### What the exercise asks
Output exactly the lines from the first one down to the line containing "o.rotation_euler = d.to_track_quat('-Z', 'Y').to_euler()", inclusive.
--------------------
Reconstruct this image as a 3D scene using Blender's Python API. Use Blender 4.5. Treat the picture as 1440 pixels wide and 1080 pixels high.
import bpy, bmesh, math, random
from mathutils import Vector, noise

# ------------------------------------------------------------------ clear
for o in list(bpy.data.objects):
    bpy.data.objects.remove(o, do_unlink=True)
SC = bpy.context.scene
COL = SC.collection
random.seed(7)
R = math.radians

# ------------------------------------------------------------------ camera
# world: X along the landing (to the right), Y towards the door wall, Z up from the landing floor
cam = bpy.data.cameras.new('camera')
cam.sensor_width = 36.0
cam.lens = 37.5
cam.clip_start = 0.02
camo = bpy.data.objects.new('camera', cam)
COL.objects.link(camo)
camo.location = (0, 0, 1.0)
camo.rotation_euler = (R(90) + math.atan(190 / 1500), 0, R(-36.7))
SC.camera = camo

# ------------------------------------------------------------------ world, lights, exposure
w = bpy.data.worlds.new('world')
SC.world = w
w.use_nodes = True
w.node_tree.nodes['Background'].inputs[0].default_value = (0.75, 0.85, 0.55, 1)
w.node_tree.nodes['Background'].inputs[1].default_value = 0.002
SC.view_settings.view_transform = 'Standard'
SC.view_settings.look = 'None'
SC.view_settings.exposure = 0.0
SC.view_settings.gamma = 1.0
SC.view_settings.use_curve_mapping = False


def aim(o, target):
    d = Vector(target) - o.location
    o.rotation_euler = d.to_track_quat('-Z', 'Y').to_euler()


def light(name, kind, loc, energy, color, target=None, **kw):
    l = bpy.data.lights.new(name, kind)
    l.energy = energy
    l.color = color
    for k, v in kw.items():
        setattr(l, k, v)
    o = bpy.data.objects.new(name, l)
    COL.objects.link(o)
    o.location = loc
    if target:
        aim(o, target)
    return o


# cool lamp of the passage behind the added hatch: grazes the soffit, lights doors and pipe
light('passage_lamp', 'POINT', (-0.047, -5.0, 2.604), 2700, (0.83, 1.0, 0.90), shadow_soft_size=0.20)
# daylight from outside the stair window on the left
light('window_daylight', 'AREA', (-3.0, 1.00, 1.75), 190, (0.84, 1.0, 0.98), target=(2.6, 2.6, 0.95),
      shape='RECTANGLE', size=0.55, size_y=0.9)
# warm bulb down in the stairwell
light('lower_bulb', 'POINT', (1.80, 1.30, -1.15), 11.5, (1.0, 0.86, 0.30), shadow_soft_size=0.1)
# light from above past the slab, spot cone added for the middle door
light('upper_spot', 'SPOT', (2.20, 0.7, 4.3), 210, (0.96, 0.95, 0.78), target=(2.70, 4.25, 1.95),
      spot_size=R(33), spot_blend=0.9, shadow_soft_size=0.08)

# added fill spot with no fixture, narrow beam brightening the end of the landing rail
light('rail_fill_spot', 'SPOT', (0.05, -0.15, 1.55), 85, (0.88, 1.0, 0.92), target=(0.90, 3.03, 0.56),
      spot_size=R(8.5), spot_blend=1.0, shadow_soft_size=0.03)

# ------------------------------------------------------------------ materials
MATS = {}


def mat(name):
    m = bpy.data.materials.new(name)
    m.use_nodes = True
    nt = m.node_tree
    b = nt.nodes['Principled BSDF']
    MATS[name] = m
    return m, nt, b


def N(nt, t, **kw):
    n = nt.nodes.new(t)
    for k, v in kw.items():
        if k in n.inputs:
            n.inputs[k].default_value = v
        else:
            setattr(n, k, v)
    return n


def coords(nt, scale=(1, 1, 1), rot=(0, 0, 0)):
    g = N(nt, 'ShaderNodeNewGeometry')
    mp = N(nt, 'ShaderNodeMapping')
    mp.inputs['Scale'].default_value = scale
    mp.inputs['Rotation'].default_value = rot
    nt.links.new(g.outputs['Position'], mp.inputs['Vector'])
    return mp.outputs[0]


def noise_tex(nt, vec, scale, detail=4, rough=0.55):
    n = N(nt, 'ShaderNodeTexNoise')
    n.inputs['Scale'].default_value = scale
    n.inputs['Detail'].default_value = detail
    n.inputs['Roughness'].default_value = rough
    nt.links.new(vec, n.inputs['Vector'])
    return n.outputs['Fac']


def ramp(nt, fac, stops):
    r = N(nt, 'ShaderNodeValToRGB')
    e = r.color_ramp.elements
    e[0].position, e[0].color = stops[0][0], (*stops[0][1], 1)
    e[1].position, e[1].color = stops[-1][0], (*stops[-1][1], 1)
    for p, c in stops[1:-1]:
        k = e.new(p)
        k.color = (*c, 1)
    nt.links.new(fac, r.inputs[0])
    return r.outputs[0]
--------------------
### Written solution
Reconstruct this image as a 3D scene using Blender's Python API. Use Blender 4.5. Treat the picture as 1440 pixels wide and 1080 pixels high.
import bpy, bmesh, math, random
from mathutils import Vector, noise

# ------------------------------------------------------------------ clear
for o in list(bpy.data.objects):
    bpy.data.objects.remove(o, do_unlink=True)
SC = bpy.context.scene
COL = SC.collection
random.seed(7)
R = math.radians

# ------------------------------------------------------------------ camera
# world: X along the landing (to the right), Y towards the door wall, Z up from the landing floor
cam = bpy.data.cameras.new('camera')
cam.sensor_width = 36.0
cam.lens = 37.5
cam.clip_start = 0.02
camo = bpy.data.objects.new('camera', cam)
COL.objects.link(camo)
camo.location = (0, 0, 1.0)
camo.rotation_euler = (R(90) + math.atan(190 / 1500), 0, R(-36.7))
SC.camera = camo

# ------------------------------------------------------------------ world, lights, exposure
w = bpy.data.worlds.new('world')
SC.world = w
w.use_nodes = True
w.node_tree.nodes['Background'].inputs[0].default_value = (0.75, 0.85, 0.55, 1)
w.node_tree.nodes['Background'].inputs[1].default_value = 0.002
SC.view_settings.view_transform = 'Standard'
SC.view_settings.look = 'None'
SC.view_settings.exposure = 0.0
SC.view_settings.gamma = 1.0
SC.view_settings.use_curve_mapping = False


def aim(o, target):
    d = Vector(target) - o.location
    o.rotation_euler = d.to_track_quat('-Z', 'Y').to_euler()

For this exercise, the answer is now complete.